LYRIC LEGEND WILL RETIRE

Danny Newman adopting a lower profile on the local arts scene? It hardly seems possible. But age catches up even with the ageless. The Lyric Opera’s flamboyant press agent and public relations counsel since the company’s founding in 1954 has announced his retirement at the end of the current season. Newman, 81, plans to produce an oral history of Lyric Opera and a book of reminiscences about his early days with the company and his colorful career as “pitchman extraordinaire” for the Chicago arts and entertainment business over six decades. His tireless advocacy of subscription sales as an audience-building stratagem for arts groups led to “Subscribe Now!,” published in 1977, long used as a textbook in arts management courses. In its 10th printing, the book currently is in use in 31 countries.

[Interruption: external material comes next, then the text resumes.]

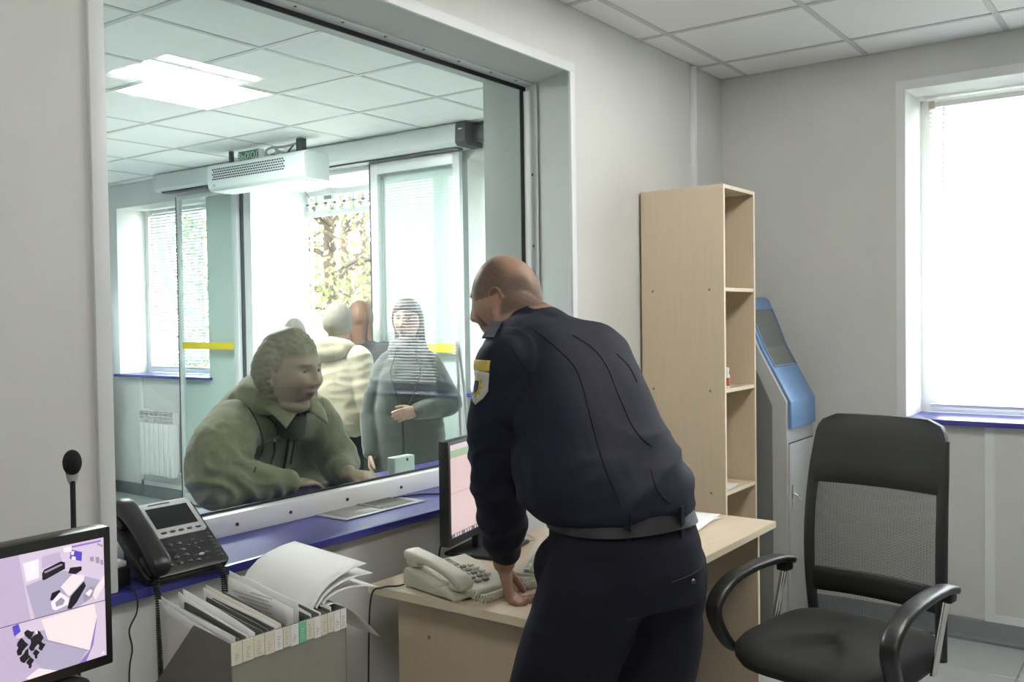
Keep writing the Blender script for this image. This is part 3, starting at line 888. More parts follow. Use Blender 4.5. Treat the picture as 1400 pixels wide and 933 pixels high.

Since 1981, when Newman ceded the position of Lyric’s public relations director to Susan Mathieson, he has been the company’s official subscriber ombudsman.

— John von Rhein

SUNNY DAYS AHEAD

Four architects from the Chicago firm of Solomon Cordwell Buenz have been named the winners of a national design competition for a solar installation on a south-facing wall of the U.S. Department of Energy’s Forrestal Building in Washington, D.C. The architects — Martin Wolf, Mark Frisch, Devon Patterson and Duane Carter, who worked with the New York office of Ove Arup & Partners — bested a field of 115 entrants with their design for the Forrestal Building’s so-called “Sun Wall.” Their plan would replace an existing wall of concrete, roughly 100 feet high and 300 feet long, with a combination of electricity-generating panels and a solar installation that makes it more efficient to heat water to be used in the building. A spokesman said the Energy Department will seek funding for the design from Congress. Wolf estimated that building the project could cost anywhere from $15 million to $20 million. No target date for building the competition-winning design has been set. The Energy Department and the American Institute of Architects jointly sponsored the competition.

— Blair Kamin

3 MUSICALS GET `OVATIONS!’

The Auditorium Theatre Council is striking up the band again for its second season of “Ovations!” featuring staged concert performances of vintage American musicals. The three shows picked for next year’s schedule are: the 1938 “The Boys from Syracuse,” with music by Richard Rodgers and lyrics by Lorenz Hart (Jan. 31-Feb. 4); the 1946 “Call Me Madam,” with songs by Irving Berlin (May 9-13), and the 1968 “Promises, Promises,” with music by Burt Bacharach and lyrics by Hal David (Oct. 3-7). Marc Robin and Kevin Stites will continue as the series’ artistic and music directors, respectively. All performances will be in the Auditorium, 50 E. Congress Pkwy.

— Richard Christiansen

MISS AMERICA FALTERS

There used to be a time when a network television executive could count on a few things year in and year out. One was that a sweeps month, ripped-from-the-headlines, made-for-TV movie would draw a very large audience. (Who could resist Alyssa Milano as Amy Fisher?) Another was that the annual “Miss America” pageant would have solid ratings as well. That is why ABC paid handsomely to steal it from NBC a few years ago. But things change. Blame it on presidential politics, conflict in the Middle East, the start of the new season or the evolution of gender roles, but the Miss America contest received scant attention this year. (Did you know that it was on last weekend?) When it was shown on ABC on Saturday, it received the lowest recorded ratings in its 41 years on television. According to Nielsen Media Research, about 8.8 million homes tuned in. The pageant’s second-smallest household audience on record was in 1998, when it was watched in just over 10 million households on ABC. It had its largest recorded household audience in 1970, when it was watched in more than 22 million homes, according to Nielsen figures.